Guzman, a debt specialist at Columbia who has a doctorate from Brown University, was confirmed as economy minister on Friday evening in the new cabinet of President-elect Alberto Fernandez, who takes office on Dec. 10.
“He was one of my best students, always very focused on macroeconomics and the study of crisis analysis,” Luis Secco, a renowned Argentine economist who taught Guzman at the National University of La Plata told the media.
“He has the technical qualities to succeed as a minister.”
Fernandez, introducing Guzman on Friday said he was “well prepared” for the challenge. “He is someone whom in recent times I have consulted a lot about the problems Argentina has regarding debt,” the president-elect said.
Guzman has worked on a research team and edits a journal with Nobel Prize-winning economist Stiglitz, a former World Bank chief economist who has criticized outgoing President Mauricio Macri’s tight fiscal policies for stalling Argentina’s economy.
Stiglitz is a frequent critic of the IMF, which agreed a US$ 57 billion financing deal with Argentina in 2018. Nearly US$ 45 billion has already been disbursed.
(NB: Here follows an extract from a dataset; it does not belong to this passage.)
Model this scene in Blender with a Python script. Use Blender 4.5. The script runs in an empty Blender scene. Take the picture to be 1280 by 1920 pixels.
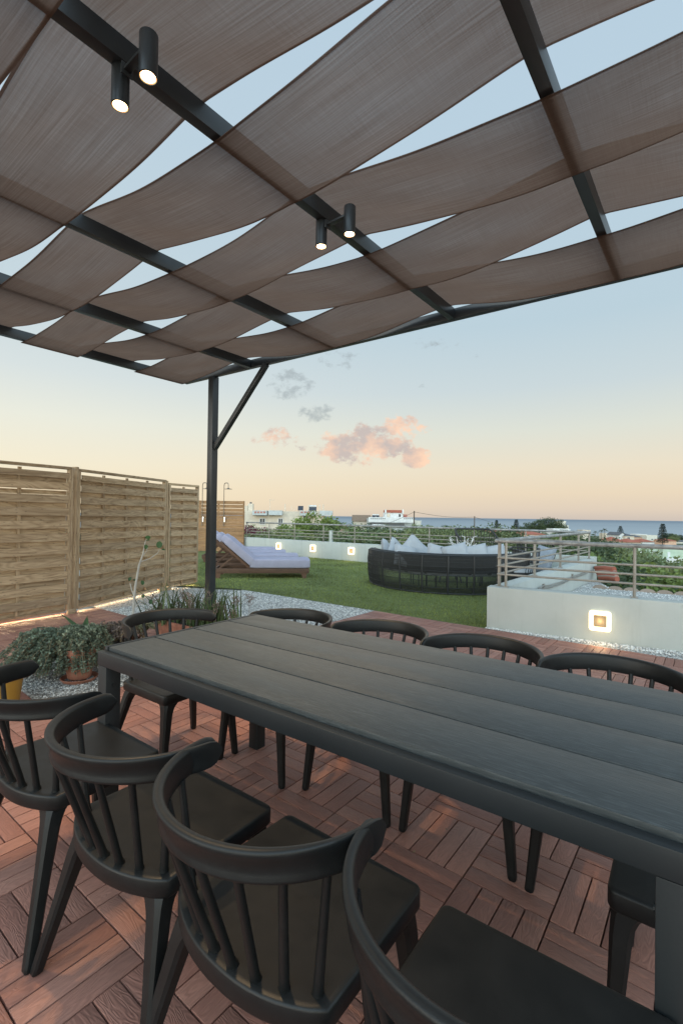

Guzman, 37, supports a growth-led model to help Argentina pay off its debts. In a presentation in November he called for Argentina to halt debt servicing until 2022 and for the country to only use further IMF funds for investment, not to pay the debt.
“Nobody wants a default. Argentina needs to generate repayment capacity,” he said in a radio interview in October. “If the Argentine economy does not come out of this recessive spiral, it will not be able to pay the debt later.”
The research economist typically spends half the year at Columbia University in New York, and the other half in Buenos Aires, where he teaches a course in macroeconomics and debt at the University of Buenos Aires.